В то время, как я жил в Киеве, среди евреев, – которых тогда там жило довольно большое количество, – главным был Бродский. Это был на вид очень почтенный старик, напоминавший собою по наружности библейского патриарха; вообще наружность его была совсем не еврейская. Он был чрезвычайный богач и, главным образом, нажился тем, что имел много сахарных заводов и имений, связанных с этими заводами. Можно сказать, что он был одним из самых главных капиталистов всего юго-западного края.

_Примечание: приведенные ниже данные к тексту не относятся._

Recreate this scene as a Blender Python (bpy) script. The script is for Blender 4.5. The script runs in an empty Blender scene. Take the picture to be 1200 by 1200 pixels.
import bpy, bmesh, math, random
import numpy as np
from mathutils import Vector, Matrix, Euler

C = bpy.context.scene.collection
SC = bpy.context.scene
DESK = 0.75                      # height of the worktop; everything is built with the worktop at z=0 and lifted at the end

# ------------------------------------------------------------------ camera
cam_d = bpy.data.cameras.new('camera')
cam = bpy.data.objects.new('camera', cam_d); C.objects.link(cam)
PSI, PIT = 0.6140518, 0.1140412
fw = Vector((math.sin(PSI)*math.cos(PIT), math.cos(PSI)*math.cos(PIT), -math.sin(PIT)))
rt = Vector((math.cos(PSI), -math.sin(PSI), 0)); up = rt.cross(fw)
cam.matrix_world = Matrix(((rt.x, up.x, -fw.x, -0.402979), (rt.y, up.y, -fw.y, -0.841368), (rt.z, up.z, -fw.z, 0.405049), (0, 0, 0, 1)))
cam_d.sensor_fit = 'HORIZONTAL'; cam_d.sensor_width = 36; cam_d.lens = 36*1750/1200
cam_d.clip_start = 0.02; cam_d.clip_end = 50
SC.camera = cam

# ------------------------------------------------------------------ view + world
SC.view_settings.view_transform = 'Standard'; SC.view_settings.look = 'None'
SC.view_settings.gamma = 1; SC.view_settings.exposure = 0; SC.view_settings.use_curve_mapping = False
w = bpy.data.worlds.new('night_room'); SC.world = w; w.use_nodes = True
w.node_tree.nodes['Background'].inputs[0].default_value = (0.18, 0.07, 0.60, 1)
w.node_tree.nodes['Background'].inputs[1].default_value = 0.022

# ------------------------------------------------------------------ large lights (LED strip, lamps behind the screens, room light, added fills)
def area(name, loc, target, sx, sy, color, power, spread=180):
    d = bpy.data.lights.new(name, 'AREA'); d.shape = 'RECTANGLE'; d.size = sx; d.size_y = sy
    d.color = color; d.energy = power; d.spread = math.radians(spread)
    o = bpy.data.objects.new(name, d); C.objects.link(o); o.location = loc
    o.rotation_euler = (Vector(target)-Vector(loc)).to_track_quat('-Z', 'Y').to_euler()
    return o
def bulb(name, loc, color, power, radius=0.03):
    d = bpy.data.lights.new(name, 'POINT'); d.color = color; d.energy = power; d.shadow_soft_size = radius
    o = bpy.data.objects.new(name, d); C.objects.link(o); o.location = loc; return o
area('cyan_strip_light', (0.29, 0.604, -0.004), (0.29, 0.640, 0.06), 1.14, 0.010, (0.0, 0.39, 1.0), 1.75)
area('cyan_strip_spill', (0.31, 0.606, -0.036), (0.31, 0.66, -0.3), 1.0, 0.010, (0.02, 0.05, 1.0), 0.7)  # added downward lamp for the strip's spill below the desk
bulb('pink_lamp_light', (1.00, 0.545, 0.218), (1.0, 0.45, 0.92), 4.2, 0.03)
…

Когда киевский Бродский умер, у него осталось три сына. Один сын старика был сумасшедший; жил под надзором прислуги и доктора, только изредка выходя из дома. После смерти отца он тоже скоро умер.
В то время, когда я жил в Киеве, туда приезжал производить сенаторскую ревизию известный богач сенатор Половцев. Этот Половцев, в сущности, был удивительный человек. Родился он в простой дворянской семье, кончил курс в Правоведении, и ему предстояла жизнь маленького, бедного чиновника – может быть, в конце концов он дослужился бы до какого-нибудь более или менее высокого административного места, тем более что он был правоведом, а правоведы всегда друг друга поддерживают.
В это время одним из самых богатых банкиров был Штиглиц, у Штиглица была приемная дочь, и никаких наследников он не имел. Вот этот молодой чиновник Половцев, совершенно бедный, начал систематически ухаживать за этой приемной дочерью Штиглица, которая, между прочим, была очень красива. В конце концов, Половцев добился того, что женился на ней. А когда Штиглиц умер, то все состояние он оставил своей приемной дочери, и, таким образом, Половцев сделался очень богатым человеком, так как он владел, или, по крайней мере, распоряжался всем состоянием своей жены.
Половцев в Государственном Совете был, я должен сказать, несомненно одним из умных членов Государственного Совета; человек он был очень культурный. Вообще, Половцев всегда обращал на себя мое внимание и составлял для меня загадку: каким образом он, будучи человеком умным, толковым, будучи, несомненно, человеком с некоторым государственным умом, был, в то же время, такой невозможно легкомысленный и глупый в своих личных делах?
Во время моего пребывания в Киеве мне приходилось продолжать заниматься в комиссии графа Баранова; в это время я написал «Историю съездов русских железных дорог», которая и составила один из томов работ комиссии графа Баранова.
Но самой главной моей работой был «Устав Российских железных дорог». Затем этому уставу мною и г-ом Неклюдовым была дана окончательная редакция, более соответствующая юридическим формам, и затем этот устав с некоторыми изменениями, касающимися в особенности организации Совета по железнодорожным делам, получил законодательную санкцию и до сих пор служит единственным законом, касающимся железнодорожной эксплуатации, за исключением законов тарифных, о которых я буду иметь случай говорить впоследствии и которые также были созданы и составлены мною.